Question

The distance between the plates of a parallel plate capacitor is $0.05\text{m}$. An electric field of magnitude $3\times {10}^4\text{V/m}$ is established between the plates by connecting it to a battery. It is disconnected from the battery and an uncharged plate of thickness $0.01\text{m}$ and dielectric constant $k=2$ is inserted then, what will be the magnitude of difference in potential difference (in $\text{kV}$) between plates?

Answer 1

In case of a parallel plate capacitor the $\overrightarrow{E}$between plates is constant.

The potential difference between parallel plates before introduction of uncharged plate is given by $V=Ed$

$\Rightarrow V=(3\times {10}^4)\times (5\times {10}^{-2})$

$\Rightarrow V=1500\text{V}=1.5\text{kV}$

The capacitance, $C=\frac{{\epsilon }_{0}A}{d}.....\left(1\right)$

After the battery is removed, the capacitor becomes isolated and $\text{Charge=constant}$.
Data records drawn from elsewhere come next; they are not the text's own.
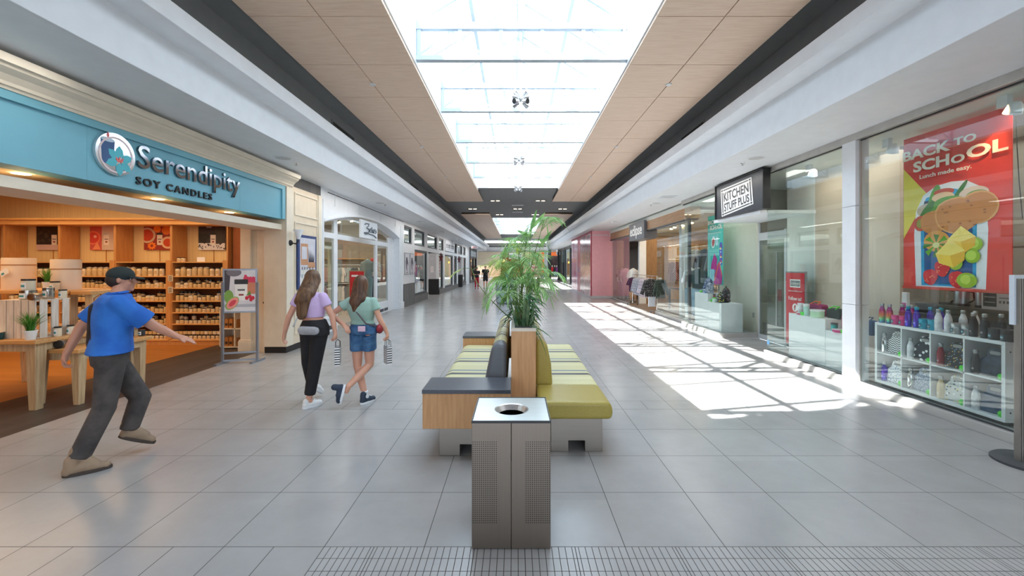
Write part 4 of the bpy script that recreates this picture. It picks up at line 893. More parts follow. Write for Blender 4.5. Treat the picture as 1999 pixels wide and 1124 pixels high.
# dark shopfront beyond
o = MB(); [o.box(-4.7, -4.52, a, b, 0, 3.57) for a, b in ((41.5, 41.9), (44.9, 45.1), (47.7, 48.4))]; o.box(-4.7, -4.55, 41.9, 47.7, 2.5, 2.62).box(-4.7, -4.55, 41.9, 47.7, 3.3, 3.57).box(-4.7, -4.55, 41.9, 47.7, 0, .25)
wd = struct(o.build('window_%d' % n, M('black shopfront', (44, 46, 50), .4))); n += 1
pane('pane', -4.63, -4.62, 41.9, 44.9, .25, 2.5, wd); pane('pane', -4.63, -4.62, 45.1, 47.7, .25, 2.5, wd)
t = thing('shop_sign', 'pale blue lettered sign panel above the dark shopfront', 'sign', (-4.6, 44, 2.65)); MB().box(-4.62, -4.52, 42.1, 47.4, 2.66, 3.28).build('sign_board', M('sign ice blue', (176, 208, 222), .4), t); p = Print((-4.515, 42.3, 2.72), LEFT, 4.8, .5); [p.rect(.05+.16*k, .15, .16+.16*k, .85, trimw).rect(.08+.16*k, .3, .12+.16*k, .6, P(70, 90, 110)) for k in range(6)]; p.done(t, 'lettering')
t = thing('pendant_lamp', 'glowing amber pendant inside the dark far-left shop', 'lamp', (-4.9, 42.5, 2.0)); MB().ell((-4.9, 42.5, 1.95), (.12, .12, .15)).build('globe', M('amber glow', (255, 170, 60), .5, emit=5), t, True); MB().cyl((-4.9, 42.5, 2.1), (-4.9, 42.5, 3.3), .01).build('cord', black, t)

# ================================================================ far end of the concourse
def colm(x0, x1, y, name, mat, z1=3.57, d=.6): sbox(name, mat, (x0, x1, y, y+d, 0, z1))
graph = brick('graphite column tile', (66, 68, 72), (80, 82, 86), (54, 56, 60), .2, 1.2, .003, .5, .5, (0, 2))
colm(3.85, 4.25, 50.2, 'wall_right', graph, 3.9); colm(5.2, 6.0, 50.2, 'wall_right', graph, 3.57); colm(3.72, 3.85, 50.1, 'trim_12', trimw, 4.9)
def fx(px, Y=66): return (px-1007)/815*Y
def fz(py, Y=66): return 1.708-(py-519)/815*Y
sbox('wall_back', M('slatted beige sign wall', (206, 192, 168), .6, var=.1, stretch=(.1, 1, 6), scale=4), (-12, fx(979), 65.4, 65.7, fz(518), 3.9))
sbox('wall_back', M('olive beige render', (196, 182, 142), .6), (fx(1022), fx(1057), 65.4, 65.7, 2.9, 3.9), (fx(1052), fx(1057), 65.4, 65.7, 0, 2.9), (fx(1022), fx(1025), 65.4, 65.7, 0, 2.9), (fx(1025), fx(1052), 65.4, 65.7, 0, .3))
sbox('wall_back', orange, (fx(1057), fx(1061.5), 65.3, 65.7, 0, 3.9)); sbox('wall_back', M('grey slats', (150, 152, 158), .5, stretch=(20, 1, .1), scale=3, var=.2), (fx(1061.5), fx(1069), 65.3, 65.7, 0, 3.9))
sbox('wall_back', orange, (fx(1072), fx(1100), 65.3, 65.7, 3.3, 3.9))
t = thing('shop_sign', 'white framed sign with grey lettering at the far end, half behind the palms', 'sign', (fx(1008), 65.3, 2.9)); MB().box(fx(994), fx(1021), 65.2, 65.6, fz(505), fz(494)).build('sign_board', trimw, t); p = Print((fx(995), 65.19, fz(504)), FRONT, fx(1020)-fx(995), .72); [p.rect(.06+.15*k, .2, .15+.15*k, .8, P(120, 126, 128)).rect(.09+.15*k, .4, .12+.15*k, .6, trimw) for k in range(6)]; p.done(t, 'lettering')
sbox('wall_back', M('brown shop interior', (120, 66, 34), .6, var=.4, scale=1.5), (fx(976), fx(1024), 69, 69.2, 0, 3.8))
for i, (x, z) in enumerate(((fx(983), fz(509)), (fx(1024), fz(512)))):
    t = thing('pendant_lamp', ('left', 'right')[i]+' amber pendant in the far brown shop', 'lamp', (x, 66.8, z)); MB().ell((x, 66.8, z), (.14, .14, .16)).build('globe', MATS['amber glow'], t, True); MB().cyl((x, 66.8, z+.15), (x, 66.8, 3.8), .015).build('cord', black, t)
for i, (a, b) in enumerate(((511, 518.5), (519.5, 524), (526, 531), (532, 537))):
    t = thing('sale_poster', 'red and white sale banner in the far window, '+('topmost', 'second from top', 'third from top', 'lowest')[i], 'poster', (fx(1038), 65.6, fz(b))); MB().box(fx(1035), fx(1051), 65.72, 65.76, fz(b), fz(a)).build('sheet', paper, t); p = Print((fx(1035), 65.71, fz(b)), FRONT, fx(1051)-fx(1035), fz(a)-fz(b)); p.rect(0, .5, 1, .85, red).rect(.2, .1, .8, .4, red); p.done(t)
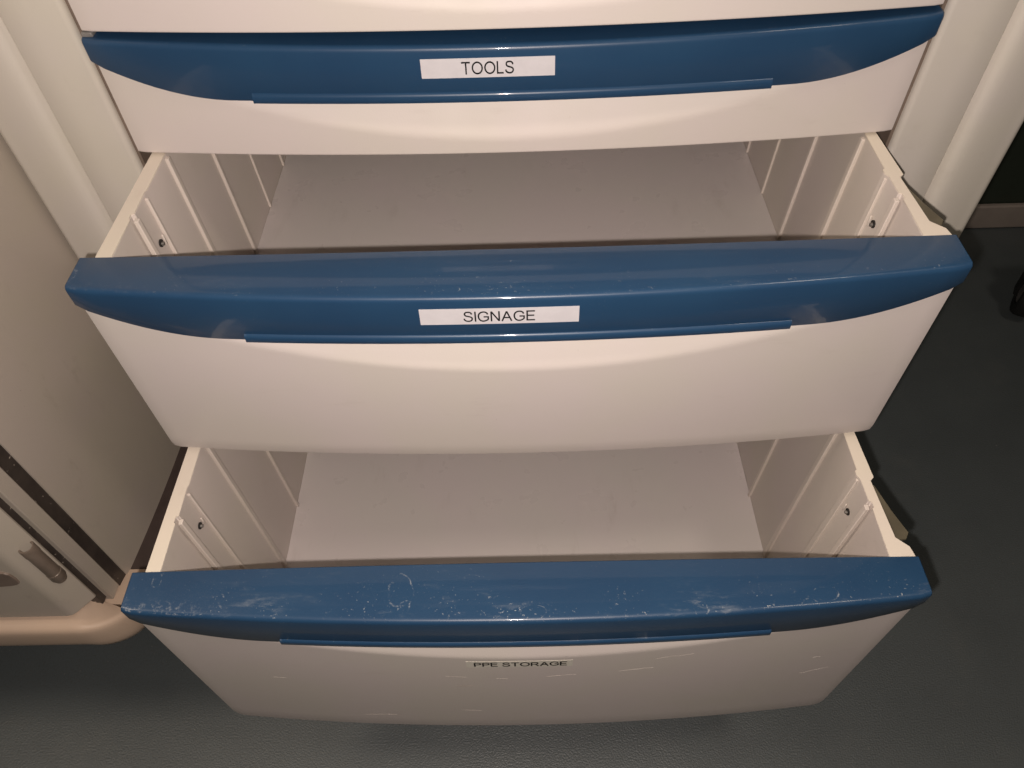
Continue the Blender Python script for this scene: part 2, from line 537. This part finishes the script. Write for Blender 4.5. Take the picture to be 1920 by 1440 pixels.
def stroke(pts, half, closed=False):
    n = len(pts)
    L, Rr = [], []
    for i in range(n):
        p = Vector(pts[i])
        a = Vector(pts[i - 1]) if (i > 0 or closed) else None
        b = Vector(pts[(i + 1) % n]) if (i < n - 1 or closed) else None
        if a is None:
            d = (b - p).normalized(); k = 1.0
        elif b is None:
            d = (p - a).normalized(); k = 1.0
        else:
            d1, d2 = (p - a).normalized(), (b - p).normalized()
            d = (d1 + d2).normalized()
            k = 1.0 / max(0.5, d.dot(d1))
        nn = Vector((-d.y, d.x)) * half * k
        L.append(p + nn)
        Rr.append(p - nn)
    return L, Rr

def spline(P, m=5):
    out = []
    for i in range(len(P) - 1):
        p0, p1, p2, p3 = (Vector(P[max(0, i - 1)]), Vector(P[i]), Vector(P[i + 1]), Vector(P[min(len(P) - 1, i + 2)]))
        for j in range(m):
            t = j / m
            out.append(0.5 * ((2 * p1) + (p2 - p0) * t + (2 * p0 - 5 * p1 + 4 * p2 - p3) * t * t + (3 * p1 - p0 - 3 * p2 + p3) * t ** 3))
    out.append(Vector(P[-1]))
    return out

def text_mesh(body, width, height, cx, cz, yfun, proud, half=0.066):
    """sans-serif capitals built from strokes, laid on the curved face"""
    total = sum((GLYPH[c][0] if c != ' ' else 0.22) + 0.13 for c in body) - 0.13
    sx = width / total
    V, F = [], []
    u = 0.0
    layer = 0
    for c in body:
        if c == ' ':
            u += 0.35
            continue
        w, strokes = GLYPH[c]
        for st in strokes:
            closed = False
            if st[0] == '~':
                pts = spline(st[1:])
            elif st[0] == 'o':
                _, ox, oy, rx, ry = st
                pts = [(ox + rx * math.cos(2 * math.pi * i / 40), oy + ry * math.sin(2 * math.pi * i / 40)) for i in range(40)]
                closed = True
            else:
                pts = st
            L, Rr = stroke(pts, half, closed)
            k, n = len(V), len(L)
            off = proud + 0.00002 * (layer % 4)
            layer += 1
            for q in L + Rr:
                x = cx - width / 2 + (u + q.x) * sx
                V.append((x, yfun(x, cz + (q.y - 0.5) * height) - off, cz + (q.y - 0.5) * height))
            for i in range(n if closed else n - 1):
                j = (i + 1) % n
                F.append((k + i, k + n + i, k + n + j, k + j))
        u += w + 0.13
    me = bpy.data.meshes.new('lettering')
    me.from_pydata(V, [], F)
    me.update()
    return me

def make_label(parent, x0, x1, zc, hgt, yfun, mat, text, tx0, tx1, tilt=0.0):
    S = []
    n = 12
    for i in range(n + 1):
        x = x0 + (x1 - x0) * i / n
        dz = tilt * (x - x0)
        zb, zt = zc - hgt / 2 + dz, zc + hgt / 2 + dz
        S.append([(x, yfun(x, zb) - 0.00018, zb), (x, yfun(x, zt) - 0.00018, zt), (x, yfun(x, zt) + 0.0003, zt), (x, yfun(x, zb) + 0.0003, zb)])
    lab = mesh('name_label', *loft(S), mat, parent, smooth=False)
    me = text_mesh(text, tx1 - tx0, 0.0083, (tx0 + tx1) / 2, zc + tilt * ((tx0 + tx1) / 2 - x0), yfun, 0.00030, 0.085 if 'PPE' in text else 0.066)
    t = link('lettering', me, MAT['ink'], parent, smooth=False)
    return lab, t

def make_drawer(y, z, h, fd, td, lip_mat, ribs, label):
    tub = make_tub('drawer', fd, td)
    tub.location = (0, y, z)
    world_child(tub, cart)
    tub['label'] = label
    make_lip(tub, lip_mat)
    make_rim(tub, lip_mat)
    make_front(tub, h, MAT['front'])
    for s in (-1, 1):
        for yy, w in RIBS[:ribs]:
            xt, xb = 0.2590, 0.2520
            p = 0.0026 if w > 0.003 else 0.0018
            zt, zb = TOPZ - 0.0022, -fd + 0.0005
            top = [(s * (xt + 0.0006), yy - w / 2, zt), (s * (xt - p), yy - w / 2, zt), (s * (xt - p), yy + w / 2, zt), (s * (xt + 0.0006), yy + w / 2, zt)]
            bt = [(s * (xb + 0.002), yy - w / 2, zb), (s * (xb - p), yy - w / 2, zb), (s * (xb - p), yy + w / 2, zb), (s * (xb + 0.002), yy + w / 2, zb)]
            mesh('rib', *prism(top, bt), MAT['rib'], tub, bevel=0.0005, seg=2)
        if ribs:
            zs = -0.0365
            xw = 0.2590 + (0.2520 - 0.2590) * (-zs) / fd
            hole = mesh('screw_hole', *cyl((s * (xw + 0.0006), 0.0865, zs), (-s, 0, 0), 0.0029, 0.0010, 20), MAT['dark'], tub)
            sc = [cyl((s * (xw + 0.0002), 0.0865, zs - 0.0006), (-s, 0, 0), 0.0017, 0.0022, 16, 0.0013)]
            mesh('screw', *join(sc), MAT['screw'], tub)
            bo = [box(min(s * xw, s * (xw - 0.0016)), max(s * xw, s * (xw - 0.0016)), 0.0903, 0.0918, zs - 0.0050, zs + 0.0040)]
            mesh('screw_boss', *join(bo), MAT['rib'], tub, bevel=0.0004, seg=1)
            # steel runner on the outer face of the wall
            pl = [(0.268, 0.470), (0.2785, 0.470), (0.2785, 0.125), (0.268, 0.115)]
            pl = [(s * a, b) for a, b in pl]
            mesh('runner', *prism([(a, b, -0.034) for a, b in pl], [(a, b, -0.050) for a, b in pl]), MAT['metal'], tub, bevel=0.0006, seg=1)
        if ribs and s > 0:
            fp = [(0.2660, 0.0930), (0.2704, 0.0920), (0.2762, 0.0700), (0.2826, 0.0515), (0.2790, 0.0462), (0.2660, 0.0455)]
            mesh('runner_latch', *prism([(a, b, -0.0062) for a, b in fp], [(a, b, -0.0085) for a, b in fp]), MAT['latch'], tub, bevel=0.0004, seg=1)
    return tub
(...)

Let, the capacitance and potential difference be $C_1$ and $V_1$, when dielectric slab is inserted.Then $$C_1=\frac{A{\epsilon }_0}{d-t+\frac{t}{k}}$$$\Rightarrow C_1=\frac{A{\epsilon }_0}{(0.05-0.01)+\left(\frac{0.01}{2}\right)}=\frac{A{\epsilon }_0}{0.045}....\left(2\right)$

As, charge is constant, we can write $C_1{V}_1=CV$
Using equation $\left(1\right)$ and $\left(2\right)$, we have

$\frac{A{\epsilon }_0}{0.045}\times V_1=\frac{A{\epsilon }_0}{0.05}\times 1.5$

$\Rightarrow V_1=\frac{0.045}{0.05}\times 1.5=1.35\text{kV}$

Thus the magnitude of difference in potential difference for the two senario decribed is,
$\Delta V=|V_1-V|$
$\Rightarrow \Delta V=|1.35-1.5|$
$\therefore \Delta V=0.15\text{kV}$

Accepted answer : $0.15$